PROBLEM: Return the complete listing that follows, with each line reproduced exactly.

============

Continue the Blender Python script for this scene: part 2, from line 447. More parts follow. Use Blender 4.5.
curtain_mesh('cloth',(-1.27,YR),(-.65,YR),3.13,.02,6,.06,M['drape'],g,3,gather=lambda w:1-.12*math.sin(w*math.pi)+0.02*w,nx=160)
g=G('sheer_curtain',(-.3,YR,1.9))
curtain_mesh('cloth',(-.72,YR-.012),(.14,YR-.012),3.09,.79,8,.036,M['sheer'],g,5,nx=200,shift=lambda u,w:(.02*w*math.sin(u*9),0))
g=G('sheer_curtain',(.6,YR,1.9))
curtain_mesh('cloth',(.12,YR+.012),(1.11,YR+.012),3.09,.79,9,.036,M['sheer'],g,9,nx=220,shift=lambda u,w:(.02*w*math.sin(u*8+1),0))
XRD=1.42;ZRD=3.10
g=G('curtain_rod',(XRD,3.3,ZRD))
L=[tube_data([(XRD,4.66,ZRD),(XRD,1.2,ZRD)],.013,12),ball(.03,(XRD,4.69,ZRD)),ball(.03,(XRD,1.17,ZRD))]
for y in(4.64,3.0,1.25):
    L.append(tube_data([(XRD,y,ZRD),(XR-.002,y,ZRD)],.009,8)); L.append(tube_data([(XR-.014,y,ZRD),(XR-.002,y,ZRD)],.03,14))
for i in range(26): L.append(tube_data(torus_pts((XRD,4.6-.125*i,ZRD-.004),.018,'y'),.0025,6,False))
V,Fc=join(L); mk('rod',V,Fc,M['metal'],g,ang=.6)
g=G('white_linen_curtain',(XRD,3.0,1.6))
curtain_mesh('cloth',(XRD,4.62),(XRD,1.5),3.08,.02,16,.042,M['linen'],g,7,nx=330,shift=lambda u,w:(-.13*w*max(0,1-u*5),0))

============

RESPONSE TO THE EXERCISE:
Continue the Blender Python script for this scene: part 2, from line 447. More parts follow. Use Blender 4.5.
curtain_mesh('cloth',(-1.27,YR),(-.65,YR),3.13,.02,6,.06,M['drape'],g,3,gather=lambda w:1-.12*math.sin(w*math.pi)+0.02*w,nx=160)
g=G('sheer_curtain',(-.3,YR,1.9))
curtain_mesh('cloth',(-.72,YR-.012),(.14,YR-.012),3.09,.79,8,.036,M['sheer'],g,5,nx=200,shift=lambda u,w:(.02*w*math.sin(u*9),0))
g=G('sheer_curtain',(.6,YR,1.9))
curtain_mesh('cloth',(.12,YR+.012),(1.11,YR+.012),3.09,.79,9,.036,M['sheer'],g,9,nx=220,shift=lambda u,w:(.02*w*math.sin(u*8+1),0))
XRD=1.42;ZRD=3.10
g=G('curtain_rod',(XRD,3.3,ZRD))
L=[tube_data([(XRD,4.66,ZRD),(XRD,1.2,ZRD)],.013,12),ball(.03,(XRD,4.69,ZRD)),ball(.03,(XRD,1.17,ZRD))]
for y in(4.64,3.0,1.25):
    L.append(tube_data([(XRD,y,ZRD),(XR-.002,y,ZRD)],.009,8)); L.append(tube_data([(XR-.014,y,ZRD),(XR-.002,y,ZRD)],.03,14))
for i in range(26): L.append(tube_data(torus_pts((XRD,4.6-.125*i,ZRD-.004),.018,'y'),.0025,6,False))
V,Fc=join(L); mk('rod',V,Fc,M['metal'],g,ang=.6)
g=G('white_linen_curtain',(XRD,3.0,1.6))
curtain_mesh('cloth',(XRD,4.62),(XRD,1.5),3.08,.02,16,.042,M['linen'],g,7,nx=330,shift=lambda u,w:(-.13*w*max(0,1-u*5),0))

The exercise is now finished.